ABDOLAH
Autor iraní radicado en Holanda. Personaje ídem. Y mucho aire a misterio y leyenda del Oriente.
› Por Verónica Bondorevsky
El reflejo de las palabras
Kader Abdolah
Salamandra
352 páginas
Cual si fuera un vuelo de la aerolínea holandesa KLM que, partiendo desde nuestro país, nos permite aterrizar en un punto de la legendaria media luna asiática, previa escala en Amsterdam, claro. Quizá esa imagen podría servir como punto de partida para intentar abordar lo que representa El reflejo de las palabras, la quinta novela de Kader Abdolah, un escritor iraní radicado en Holanda, y por primera vez distribuido en la Argentina, para un lector de las pampas. Hay un detalle sustancial: en este vuelo, el piloto de la aeronave no es holandés, sino un exiliado iraní que hace ya veinte años habita esas tierras bajas, escribe en el mismo idioma que habla nuestra princesa Máxima y trabaja como periodista en un conocido diario neerlandés. Es decir, de un escritor que ha adoptado otra lengua por sobre la original para escribir y que ha integrado a una nueva sociedad, bastante diferente de la suya, por cierto.
Porque El reflejo de las palabras es una mirada a la tierra natal desde la lejanía, desde la idealización y la perspectiva crítica que otorga la distancia sobre el propio terruño, y de la necesidad de reconstruir la historia de los últimos tiempos de su país, Irán, y de la cultura ancestral de ese lugar del mundo.
Y, para hablar de la patria, qué mejor figura que la de un padre la podría por momentos condensar y, en otros, hasta superponerse. Y el padre de Ismael, el protagonista de esta novela –con muchos rasgos autobiográficos–, ya que consiste en un escritor radicado en Holanda, se llama Aga Akbar, fue el séptimo hijo de una sige, es decir, de la segunda esposa de un hombre, en este caso un príncipe, que la ignoró absolutamente.
Akbar nació sordomudo (casualidad o no, se cumplió, a su manera, la legendaria maldición occidental del séptimo hijo varón). Y este niño, con los años, aprendió un lenguaje ancestral, compuesto de signos, con los que escribió un cuaderno de apuntes, que misteriosamente, muchos años después de su muerte, llegará a manos de su hijo, un adulto ya radicado en Europa.

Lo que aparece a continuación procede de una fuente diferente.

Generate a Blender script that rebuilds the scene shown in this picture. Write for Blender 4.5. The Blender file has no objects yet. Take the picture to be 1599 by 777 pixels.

Decodificar ese texto será, para Ismael, una excusa para entender a su padre y, por extensión, a Irán. Así, mientras con estos papeles, recorre la historia de su padre, un fabricante de alfombras, se detiene en los gobiernos de Reza Kan (1923-1941) y de Reza Pahlevi (1941-1979), este último hijo del anterior. Y, por ejemplo, se centra en la obra de esa dinastía por modernizar el país, sobre todo, su intento de tender las vías del ferrocarril –símbolo por antonomasia del progreso–, incluso, por sobre lugares sagrados.
Luego, la novela repasa la infancia y juventud del propio protagonista, y se detiene en el ayatolá Jomeini, la guerra de Irak y el exilio obligado de Ismael, cuya vida corría peligro por militar en un partido opuesto al del poder. Y el autor intercala a lo largo del relato fragmentos de literatura de su tierra como también de textos sagrados o palabras y letras de su lengua natal. Además hay un pequeño glosario al final del libro. En este punto, El reflejo de las palabras intenta dar vida a una tradición literaria legendaria y muy cercana a la leyenda, a la majestuosidad que nos llega del Medio Oriente con sus jeques, el Corán, la Meca y Alá. Quizá con alguno que otro tinte de película hollywoodense más que de alguna de Kiarostami, pero quién le niega la épica y el encanto del pintoresquismo a la época áurea de la industria del cine.